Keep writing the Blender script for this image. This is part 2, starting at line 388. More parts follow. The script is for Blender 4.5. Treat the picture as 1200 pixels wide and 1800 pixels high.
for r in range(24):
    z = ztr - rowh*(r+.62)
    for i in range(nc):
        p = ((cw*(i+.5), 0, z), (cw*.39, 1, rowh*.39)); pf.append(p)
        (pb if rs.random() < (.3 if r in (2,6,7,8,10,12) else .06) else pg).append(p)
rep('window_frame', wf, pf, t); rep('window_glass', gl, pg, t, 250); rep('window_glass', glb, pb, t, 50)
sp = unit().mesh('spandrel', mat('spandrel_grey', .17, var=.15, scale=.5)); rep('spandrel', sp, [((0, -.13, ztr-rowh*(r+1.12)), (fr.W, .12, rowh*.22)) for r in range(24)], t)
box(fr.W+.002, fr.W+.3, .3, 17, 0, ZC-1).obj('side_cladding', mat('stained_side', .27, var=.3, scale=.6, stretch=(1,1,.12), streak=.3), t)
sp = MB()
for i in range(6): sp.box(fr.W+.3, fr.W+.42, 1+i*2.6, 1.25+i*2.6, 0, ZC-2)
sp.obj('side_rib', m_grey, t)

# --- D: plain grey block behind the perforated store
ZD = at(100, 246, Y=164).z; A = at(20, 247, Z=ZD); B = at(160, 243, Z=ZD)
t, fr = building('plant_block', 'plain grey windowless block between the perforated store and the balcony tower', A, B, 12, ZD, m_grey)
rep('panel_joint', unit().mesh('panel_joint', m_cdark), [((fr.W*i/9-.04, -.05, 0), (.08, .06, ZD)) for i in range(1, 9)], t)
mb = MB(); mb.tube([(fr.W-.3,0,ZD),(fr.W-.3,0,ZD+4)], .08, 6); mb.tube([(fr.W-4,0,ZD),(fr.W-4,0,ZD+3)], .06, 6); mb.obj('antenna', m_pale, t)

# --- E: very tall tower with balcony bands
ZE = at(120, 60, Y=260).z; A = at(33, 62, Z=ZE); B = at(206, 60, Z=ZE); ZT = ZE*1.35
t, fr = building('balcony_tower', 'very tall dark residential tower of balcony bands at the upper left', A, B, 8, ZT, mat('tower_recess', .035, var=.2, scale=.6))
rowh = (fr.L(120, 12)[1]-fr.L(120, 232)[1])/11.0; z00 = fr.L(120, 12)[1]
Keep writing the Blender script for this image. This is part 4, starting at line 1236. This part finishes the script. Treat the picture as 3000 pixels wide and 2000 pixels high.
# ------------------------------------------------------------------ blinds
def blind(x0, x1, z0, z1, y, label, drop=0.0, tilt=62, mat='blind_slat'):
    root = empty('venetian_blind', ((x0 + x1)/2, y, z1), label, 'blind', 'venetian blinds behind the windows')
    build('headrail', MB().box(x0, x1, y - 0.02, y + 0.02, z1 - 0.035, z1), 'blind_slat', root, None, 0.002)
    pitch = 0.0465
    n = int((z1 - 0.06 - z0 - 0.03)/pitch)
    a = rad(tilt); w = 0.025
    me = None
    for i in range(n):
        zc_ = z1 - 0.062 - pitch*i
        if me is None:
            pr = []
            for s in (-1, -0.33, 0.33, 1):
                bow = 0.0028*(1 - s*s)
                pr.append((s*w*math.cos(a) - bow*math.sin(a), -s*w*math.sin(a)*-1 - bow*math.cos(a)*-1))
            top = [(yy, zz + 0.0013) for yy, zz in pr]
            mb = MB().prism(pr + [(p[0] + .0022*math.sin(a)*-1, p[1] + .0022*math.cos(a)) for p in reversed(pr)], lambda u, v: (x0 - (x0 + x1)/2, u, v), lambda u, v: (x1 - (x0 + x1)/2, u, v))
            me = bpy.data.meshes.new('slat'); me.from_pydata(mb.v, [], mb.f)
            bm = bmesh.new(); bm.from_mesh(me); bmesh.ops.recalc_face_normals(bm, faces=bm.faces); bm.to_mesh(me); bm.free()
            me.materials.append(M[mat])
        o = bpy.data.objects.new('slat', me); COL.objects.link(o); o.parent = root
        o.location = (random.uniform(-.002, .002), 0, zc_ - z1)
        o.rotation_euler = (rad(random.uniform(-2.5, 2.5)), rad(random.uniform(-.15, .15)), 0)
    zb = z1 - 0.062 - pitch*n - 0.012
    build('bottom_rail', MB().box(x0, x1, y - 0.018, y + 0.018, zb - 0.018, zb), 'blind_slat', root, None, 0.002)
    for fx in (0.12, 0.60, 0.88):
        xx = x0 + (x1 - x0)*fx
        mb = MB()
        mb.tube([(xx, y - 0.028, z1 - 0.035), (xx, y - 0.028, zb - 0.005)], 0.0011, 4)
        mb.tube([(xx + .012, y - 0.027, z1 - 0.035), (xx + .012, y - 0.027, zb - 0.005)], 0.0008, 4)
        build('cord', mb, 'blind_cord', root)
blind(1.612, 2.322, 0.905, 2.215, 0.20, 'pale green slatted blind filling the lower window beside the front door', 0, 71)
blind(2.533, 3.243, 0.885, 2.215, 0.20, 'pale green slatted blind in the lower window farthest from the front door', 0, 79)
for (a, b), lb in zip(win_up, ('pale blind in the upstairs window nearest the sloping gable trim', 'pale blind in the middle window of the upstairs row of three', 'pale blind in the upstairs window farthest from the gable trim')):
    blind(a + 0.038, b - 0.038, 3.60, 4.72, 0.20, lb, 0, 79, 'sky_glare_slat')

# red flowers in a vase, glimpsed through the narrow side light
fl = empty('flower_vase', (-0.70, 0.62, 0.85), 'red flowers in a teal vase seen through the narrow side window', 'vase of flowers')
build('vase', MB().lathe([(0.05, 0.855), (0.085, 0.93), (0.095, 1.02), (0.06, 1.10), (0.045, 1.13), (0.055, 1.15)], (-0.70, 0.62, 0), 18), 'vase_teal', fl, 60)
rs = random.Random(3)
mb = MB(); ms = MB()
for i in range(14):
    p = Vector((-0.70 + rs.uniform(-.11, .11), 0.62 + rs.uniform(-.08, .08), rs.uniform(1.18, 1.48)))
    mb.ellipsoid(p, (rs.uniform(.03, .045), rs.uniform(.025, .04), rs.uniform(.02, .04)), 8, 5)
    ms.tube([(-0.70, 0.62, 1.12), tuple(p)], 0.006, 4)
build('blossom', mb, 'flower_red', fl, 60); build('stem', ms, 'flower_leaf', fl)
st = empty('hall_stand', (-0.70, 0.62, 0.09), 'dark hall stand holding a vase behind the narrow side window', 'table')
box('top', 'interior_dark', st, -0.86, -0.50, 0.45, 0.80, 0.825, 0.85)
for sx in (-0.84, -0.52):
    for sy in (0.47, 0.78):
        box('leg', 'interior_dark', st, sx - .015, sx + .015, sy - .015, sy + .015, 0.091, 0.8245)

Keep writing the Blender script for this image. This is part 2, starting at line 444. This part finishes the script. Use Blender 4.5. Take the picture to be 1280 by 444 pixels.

━━━━━━━━━━

## Request
Write out the entries above word for word.

## Problem solution
Keep writing the Blender script for this image. This is part 2, starting at line 388. More parts follow. The script is for Blender 4.5. Treat the picture as 1200 pixels wide and 1800 pixels high.
for r in range(24):
    z = ztr - rowh*(r+.62)
    for i in range(nc):
        p = ((cw*(i+.5), 0, z), (cw*.39, 1, rowh*.39)); pf.append(p)
        (pb if rs.random() < (.3 if r in (2,6,7,8,10,12) else .06) else pg).append(p)
rep('window_frame', wf, pf, t); rep('window_glass', gl, pg, t, 250); rep('window_glass', glb, pb, t, 50)
sp = unit().mesh('spandrel', mat('spandrel_grey', .17, var=.15, scale=.5)); rep('spandrel', sp, [((0, -.13, ztr-rowh*(r+1.12)), (fr.W, .12, rowh*.22)) for r in range(24)], t)
box(fr.W+.002, fr.W+.3, .3, 17, 0, ZC-1).obj('side_cladding', mat('stained_side', .27, var=.3, scale=.6, stretch=(1,1,.12), streak=.3), t)
sp = MB()
for i in range(6): sp.box(fr.W+.3, fr.W+.42, 1+i*2.6, 1.25+i*2.6, 0, ZC-2)
sp.obj('side_rib', m_grey, t)

# --- D: plain grey block behind the perforated store
ZD = at(100, 246, Y=164).z; A = at(20, 247, Z=ZD); B = at(160, 243, Z=ZD)
t, fr = building('plant_block', 'plain grey windowless block between the perforated store and the balcony tower', A, B, 12, ZD, m_grey)
rep('panel_joint', unit().mesh('panel_joint', m_cdark), [((fr.W*i/9-.04, -.05, 0), (.08, .06, ZD)) for i in range(1, 9)], t)
mb = MB(); mb.tube([(fr.W-.3,0,ZD),(fr.W-.3,0,ZD+4)], .08, 6); mb.tube([(fr.W-4,0,ZD),(fr.W-4,0,ZD+3)], .06, 6); mb.obj('antenna', m_pale, t)

# --- E: very tall tower with balcony bands
ZE = at(120, 60, Y=260).z; A = at(33, 62, Z=ZE); B = at(206, 60, Z=ZE); ZT = ZE*1.35
t, fr = building('balcony_tower', 'very tall dark residential tower of balcony bands at the upper left', A, B, 8, ZT, mat('tower_recess', .035, var=.2, scale=.6))
rowh = (fr.L(120, 12)[1]-fr.L(120, 232)[1])/11.0; z00 = fr.L(120, 12)[1]
Keep writing the Blender script for this image. This is part 4, starting at line 1236. This part finishes the script. Treat the picture as 3000 pixels wide and 2000 pixels high.
# ------------------------------------------------------------------ blinds
def blind(x0, x1, z0, z1, y, label, drop=0.0, tilt=62, mat='blind_slat'):
    root = empty('venetian_blind', ((x0 + x1)/2, y, z1), label, 'blind', 'venetian blinds behind the windows')
    build('headrail', MB().box(x0, x1, y - 0.02, y + 0.02, z1 - 0.035, z1), 'blind_slat', root, None, 0.002)
    pitch = 0.0465
    n = int((z1 - 0.06 - z0 - 0.03)/pitch)
    a = rad(tilt); w = 0.025
    me = None
    for i in range(n):
        zc_ = z1 - 0.062 - pitch*i
        if me is None:
            pr = []
            for s in (-1, -0.33, 0.33, 1):
                bow = 0.0028*(1 - s*s)
                pr.append((s*w*math.cos(a) - bow*math.sin(a), -s*w*math.sin(a)*-1 - bow*math.cos(a)*-1))
            top = [(yy, zz + 0.0013) for yy, zz in pr]
            mb = MB().prism(pr + [(p[0] + .0022*math.sin(a)*-1, p[1] + .0022*math.cos(a)) for p in reversed(pr)], lambda u, v: (x0 - (x0 + x1)/2, u, v), lambda u, v: (x1 - (x0 + x1)/2, u, v))
            me = bpy.data.meshes.new('slat'); me.from_pydata(mb.v, [], mb.f)
            bm = bmesh.new(); bm.from_mesh(me); bmesh.ops.recalc_face_normals(bm, faces=bm.faces); bm.to_mesh(me); bm.free()
            me.materials.append(M[mat])
        o = bpy.data.objects.new('slat', me); COL.objects.link(o); o.parent = root
        o.location = (random.uniform(-.002, .002), 0, zc_ - z1)
        o.rotation_euler = (rad(random.uniform(-2.5, 2.5)), rad(random.uniform(-.15, .15)), 0)
    zb = z1 - 0.062 - pitch*n - 0.012
    build('bottom_rail', MB().box(x0, x1, y - 0.018, y + 0.018, zb - 0.018, zb), 'blind_slat', root, None, 0.002)
    for fx in (0.12, 0.60, 0.88):
        xx = x0 + (x1 - x0)*fx
        mb = MB()
        mb.tube([(xx, y - 0.028, z1 - 0.035), (xx, y - 0.028, zb - 0.005)], 0.0011, 4)
        mb.tube([(xx + .012, y - 0.027, z1 - 0.035), (xx + .012, y - 0.027, zb - 0.005)], 0.0008, 4)
        build('cord', mb, 'blind_cord', root)
blind(1.612, 2.322, 0.905, 2.215, 0.20, 'pale green slatted blind filling the lower window beside the front door', 0, 71)
blind(2.533, 3.243, 0.885, 2.215, 0.20, 'pale green slatted blind in the lower window farthest from the front door', 0, 79)
for (a, b), lb in zip(win_up, ('pale blind in the upstairs window nearest the sloping gable trim', 'pale blind in the middle window of the upstairs row of three', 'pale blind in the upstairs window farthest from the gable trim')):
    blind(a + 0.038, b - 0.038, 3.60, 4.72, 0.20, lb, 0, 79, 'sky_glare_slat')

# red flowers in a vase, glimpsed through the narrow side light
fl = empty('flower_vase', (-0.70, 0.62, 0.85), 'red flowers in a teal vase seen through the narrow side window', 'vase of flowers')
build('vase', MB().lathe([(0.05, 0.855), (0.085, 0.93), (0.095, 1.02), (0.06, 1.10), (0.045, 1.13), (0.055, 1.15)], (-0.70, 0.62, 0), 18), 'vase_teal', fl, 60)
rs = random.Random(3)
mb = MB(); ms = MB()
for i in range(14):
    p = Vector((-0.70 + rs.uniform(-.11, .11), 0.62 + rs.uniform(-.08, .08), rs.uniform(1.18, 1.48)))
    mb.ellipsoid(p, (rs.uniform(.03, .045), rs.uniform(.025, .04), rs.uniform(.02, .04)), 8, 5)
    ms.tube([(-0.70, 0.62, 1.12), tuple(p)], 0.006, 4)
build('blossom', mb, 'flower_red', fl, 60); build('stem', ms, 'flower_leaf', fl)
st = empty('hall_stand', (-0.70, 0.62, 0.09), 'dark hall stand holding a vase behind the narrow side window', 'table')
box('top', 'interior_dark', st, -0.86, -0.50, 0.45, 0.80, 0.825, 0.85)
for sx in (-0.84, -0.52):
    for sy in (0.47, 0.78):
        box('leg', 'interior_dark', st, sx - .015, sx + .015, sy - .015, sy + .015, 0.091, 0.8245)

Keep writing the Blender script for this image. This is part 2, starting at line 444. This part finishes the script. Use Blender 4.5. Take the picture to be 1280 by 444 pixels.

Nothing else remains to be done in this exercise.